SIR ISAAC NEWTON was born at Woolstrop, Lincolnshire, England, Dec. 25, 1642 (O. S.). His father, a farmer of good descent, had died before he was born. He attended the free grammar school at Grantham, but left early. His ability in making mechanical toys, however, brought his mother to return him to school, and later send him to Cambridge. He took his degree in 1665, in 1667 was made a fellow of the university, and in 1669 professor of mathematics. He had already discovered his method of fluxions, which closely resembles Leibnitz's Differential Calculus, invented about the same time.

In 1672 he was elected a member of the Royal Society and soon afterwards sent to them his communication concerning how he had broken up light by means of a prism, thus showing the compound nature of the sun's rays.

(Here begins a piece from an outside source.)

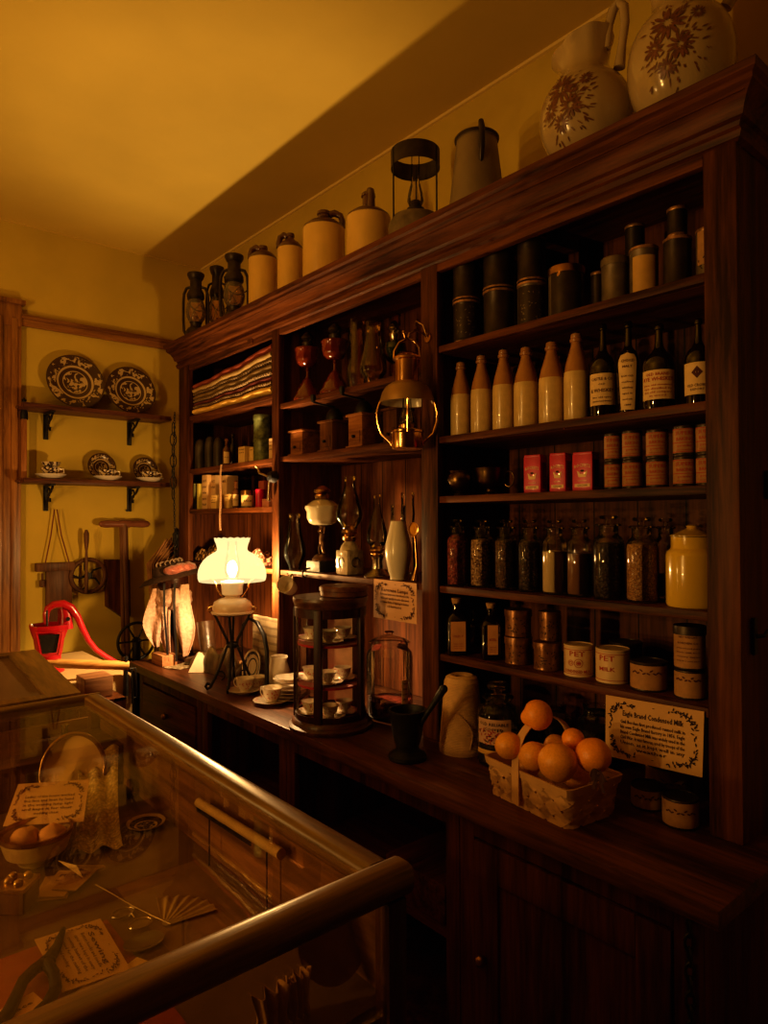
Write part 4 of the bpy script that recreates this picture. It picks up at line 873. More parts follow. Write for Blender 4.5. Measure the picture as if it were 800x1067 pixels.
MB().lathe([(0, 0), (r*1.1, 0), (r*1.15, .004), (r*.8, .012), (r*.35, h*.2), (r*.2, h*.3), (r*.18, h*.5), (0, h*.5)], p, 32).build('base', GLJ, t)
MB().lathe([(0, h*.5), (r*.3, h*.5), (r*.8, h*.6), (r, h*.74), (r*.9, h*.9), (r*.4, h), (0, h)], p, 40, wob=lambda a, z: 1+.02*math.cos(16*a)).build('font', GREG, t)
b = MB(); burner(b, p+Vector((0, 0, h)), r*.45, r*1.5); b.build('burner', SILV, t)

# coffee mills
def mill(px, w, top, lab, mat, crank=True, X=1.50, kx=0):
    p, r, h = spot(px, X, A2, w, top); p.z += .0004; t = thing('coffee_mill', lab, 'coffee mill', p, 'wooden box coffee mills on the lower middle shelf'); W = r*2*.82
    MB().lo(p+Vector((-W*.5, -W*.5, .008)), p+Vector((W*.5, W*.5, h-.008)), 0, .002).build('box_body', mat, t)
    MB().lo(p+Vector((-W*.6, -W*.6, 0)), p+Vector((W*.6, W*.6, .009)), 0, .003).build('plinth', mat, t); MB().lo(p+Vector((-W*.6, -W*.6, h-.009)), p+Vector((W*.6, W*.6, h)), 0, .003).build('top_board', mat, t)
    dr = MB().lo(p+Vector((-W*.5-.003, -W*.36, h*.15)), p+Vector((-W*.5+.004, W*.36, h*.5)), 0, .0015).build('drawer', mat, t)
    kb = MB(); kb.ball(p+Vector((-W*.5-.010, 0, h*.33)), .006, 0, 12, 8); kb.lathe([(.003, 0), (.003, .008)], (0, 0, 0), 8, 0, Matrix.Translation(p+Vector((-W*.5-.002, 0, h*.33))) @ Matrix.Rotation(-PI/2, 4, 'Y')); kb.build('knob', IRON, dr)
    if crank:
        m_ = MB(); m_.lathe([(W*.42, h), (W*.44, h+.004), (W*.36, h+.028), (W*.2, h+.045), (0, h+.047)], p, 28); m_.build('iron_hopper', IRON, t)
        c_ = MB(); a = p+Vector((0, 0, h+.045)); e = a+Vector((-.088, .01+kx, .018)); c_.tube([a, a+Vector((0, 0, .008)), a+Vector((-.05, .005, .012)), e], .004, 0, 8); c_.lathe([(0, 0), (.006, 0), (.011, .014), (.009, .026), (0, .030)], e, 16); c_.build('crank', IRON, t)
MILL = wood('mill beech', (.13, .045, .014), (.38, .16, .05), 1, .5, 14); MILD = wood('mill dark', (.06, .022, .008), (.20, .08, .025), 2, .5, 14)
mill(318, 27, 449, 'low pale wooden coffee mill with flat lid, farthest of the mills', MILL, False)
mill(348.5, 27, 439, 'wooden coffee mill with black crank, second from the far end', MILD)
mill(379, 28, 432, 'wooden coffee mill with black crank and round drawer knob, beside the lantern', MILL)
mill(414, 26, 426, 'wooden coffee mill mostly hidden behind the hanging lantern', MILD, False, X=1.58)

# lantern hanging on a hook fixed to the post
LX = 1.355
py_ = atx(446, 352, UX-.005); hk = MB(); tip = atx(425, 352, LX)
hk.tube([py_, py_+Vector((-.02, .004, .012)), (py_+tip)/2+Vector((-.008, 0, .022)), tip+Vector((.006, 0, .014)), tip+Vector((0, 0, -.004)), tip+Vector((-.012, 0, .0)), tip+Vector((-.016, 0, .012))], .0038, 0, 8); hk.ball(tip+Vector((-.016, 0, .014)), .006)
hk.lathe([(0, 0), (.014, 0), (.014, .004), (0, .004)], (0, 0, 0), 16, 0, Matrix.Translation(py_) @ Matrix.Rotation(-PI/2, 4, 'Y'))
hk.tube([py_+Vector((-.004, 0, 0)), py_+Vector((-.02, .0, .035)), py_+Vector((-.03, .02, .05)), py_+Vector((-.02, .035, .04))], .003, 0, 8)
solo('wall_hook', hk, BRASS, 'scrolled brass hook on the middle post holding the lantern', 'hook', py_)
s = (tip.x*fw.x+tip.y*fw.y)/F; ctr = Vector((tip.x, atx(424, 430, tip.x).y, 0)); ZL = lambda py: atx(424, py, tip.x).z
t = thing('hanging_lantern', 'brass hanging lantern with white lined domed shade and curved wire guards', 'lantern', (ctr.x, ctr.y, ZL(468)))
c0 = Vector((ctr.x, ctr.y, 0)); vy = Vector((rt.x, rt.y, 0)).normalized()
rs = 27.5*s
mb = MB(); mb.lathe([(16*s, ZL(468)), (16.5*s, ZL(467)), (16.5*s, ZL(452)), (17.5*s, ZL(451)), (17.5*s, ZL(449)), (16*s, ZL(448)), (0, ZL(448))], c0, 40); mb.lathe([(0, ZL(468)), (16*s, ZL(468))], c0, 40); mb.build('font_base', BRASSB, t)
mb = MB(); mb.lathe([(28.4*s, ZL(420)), (28*s, ZL(416)), (26*s, ZL(409)), (22.5*s, ZL(403.5)), (17.5*s, ZL(399.8)), (12.5*s, ZL(398))], c0, 44, 0); sh_ = mb.build('shade', plain('satin brass', (.42, .27, .10), .45, .7, var=.1), t)
mb = MB(); mb.lathe([(27.7*s, ZL(419.8)), (27.2*s, ZL(416)), (25.2*s, ZL(409.8)), (21.8*s, ZL(404.5)), (17*s, ZL(400.8)), (4*s, ZL(399))], c0, 44, 0); mb.build('white_lining', MILK, t)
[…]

In 1682 a new measurement of the meridian was brought to his notice. Sixteen years before he had conceived the idea of universal gravity and had calculated the pull the earth would exert on the moon in accordance with its supposed mass. The result had not agreed with the speed of revolution of the moon and Newton had laid the hypothesis aside. He saw that the new calculation of the size of the earth was in the right direction and set to work at a re-calculation of the problem. The solution is given below.

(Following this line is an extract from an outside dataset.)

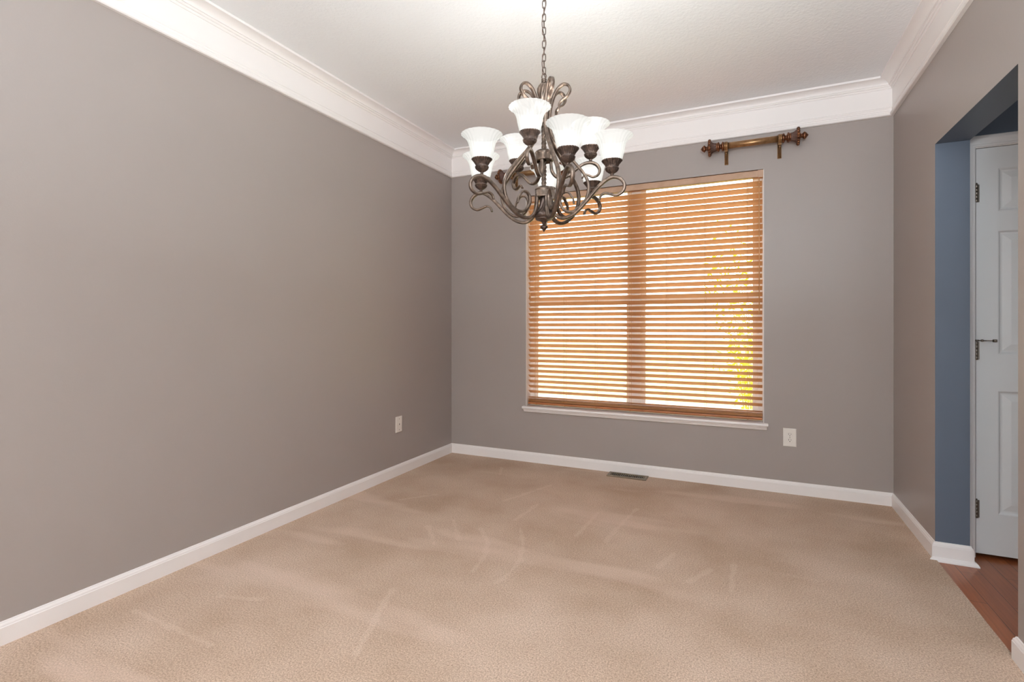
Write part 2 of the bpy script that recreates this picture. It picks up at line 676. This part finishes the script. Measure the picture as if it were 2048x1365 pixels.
# jamb lining and casing
mb = MB()
mb.box(-0.018, -0.003, 0.0, 0.1, -0.008, z1 + 0.018)
mb.box(dw + 0.003, dw + 0.018, 0.0, 0.1, -0.008, z1 + 0.018)
mb.box(-0.003, dw + 0.003, 0.0, 0.1, z1 + 0.003, z1 + 0.018)
mb.build('jamb', M['trim'], door)
cas = [(0.0, 0.0), (0.0, 0.009), (0.004, 0.012), (0.010, 0.012), (0.013, 0.010), (0.022, 0.011), (0.034, 0.015), (0.040, 0.017), (0.050, 0.017), (0.0555, 0.014), (0.0565, 0.0)]
mb = MB()
rings = []
path = [(-0.006, -0.008, 0), (-0.006, z1 + 0.006, 1), (dw + 0.006, z1 + 0.006, 2), (dw + 0.006, -0.008, 3)]
for x, z, k in path:
    ring = []
    for o, t in cas:
        dx = -o if k in (0, 1) else o
        dz = o if k in (1, 2) else 0
        ring.append((x + dx, -t, z + dz))
    rings.append(ring)
mb.grid(rings, True, True, smooth=False)
mb.build('casing', M['trim'], door)
for hz in (1.832, 1.036, 0.237):
    mb = MB()
    for k in range(5):
        mb.lathe([(0.0058, k * 0.0182), (0.0066, k * 0.0182 + 0.001), (0.0066, k * 0.0182 + 0.0165), (0.0058, k * 0.0182 + 0.0175)], 12, o=(-0.001, -0.006, hz - 0.045))
    mb.lathe([(0.002, 0), (0.0045, 0.003), (0.003, 0.006)], 10, o=(-0.001, -0.006, hz + 0.046))
    mb.box(-0.001, 0.012, -0.001, 0.0035, hz - 0.044, hz + 0.044)
    mb.build('hinge', M['hinge'], door)
mb = MB()
mb.lathe([(0.008, -0.004), (0.008, 0.004)], 12, o=(-0.001, -0.008, 1.088))
mb.tube([(0.004, -0.012, 1.088), (0.03, -0.030, 1.088), (0.058, -0.050, 1.088)], 0.0028, 8)
mb.tube([(0.012, -0.017, 1.088), (0.016, -0.020, 1.088), (0.022, -0.024, 1.088)], [0.004, 0.0065, 0.004], 10)
mb.tube([(0.050, -0.044, 1.088), (0.062, -0.053, 1.088)], 0.0072, 10)
mb.build('door_stop', M['hinge'], door)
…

When he saw that the hypothesis of a universal attraction between masses was coming close to agreeing with the known facts, he was so agitated that he had to ask a friend to complete it for him.

Some years later he began to investigate chemistry, but the story is that his papers were destroyed by his dog and he never quite recovered from the shock. From 1695 to 1699 he was warden of the mint, and from 1699 to his death master of the mint, a place paying from $6,000 to $9,000 a year.

He died March 20, 1727. His discoveries in light, in gravitation,

including the universal theory and its application to the planets and the tides, or in mathematics would any one of them make his name deserving of immortality.

THE DIFFUSION OF LIGHT

A letter of Mr. Isaac Newton, Professor of Mathematics in the University of Cambridge; containing his new theory of Light and Colours; sent by the Author to the Editor from Cambridge, Feb. 6, 1671-3; to be communicated to the Royal Society. No. 80, p. 3,075.

SIR-To perform my late promise to you, I shall without further ceremony acquaint you that in the beginning of the year 1666 (at which time I applied myself to the grinding of optic glasses of other figures than spherical,) I procured a triangular glass prism, to try therewith the celebrated phenomena of colours. And for that purpose, having darkened my chamber, and made a small hole in my window shuts, to let in a convenient quantity of the sun's light, I placed my prism at this entrance, that it might be thereby refracted to the opposite wall. It was at first a very pleasing diversion to view the vivid and intense colours produced thereby; but after a while applying myself more circumspectly, I was surprised to see them in an oblong form; which according to the received laws of refraction, I expected would have been circular. They were terminated at the sides with straight lines, but at the ends the decay of light was so gradual, that it was difficult to determine justly what was their figure; yet they seemed semicircular.

Comparing the length of this coloured spectrum with its breadth, I found it about five times greater; a disproportion so extravagant, that it excited me to a more than ordinary curiosity of examining from whence it might proceed. I could scarce think that the various thickness of the glass, or the termination with shadow or darkness, could have any influence on light to produce such an effect; yet I thought it not amiss, first to examine those circumstances, and so tried what would happen by transmitting light through parts of the glass of divers thicknesses, or through holes in the window of divers sizes, or by setting the prism without, so that the light might pass through it, and be refracted before it was terminated by the hole; but I found none of these circumstances material. The fashion of the colours was in all these cases the same.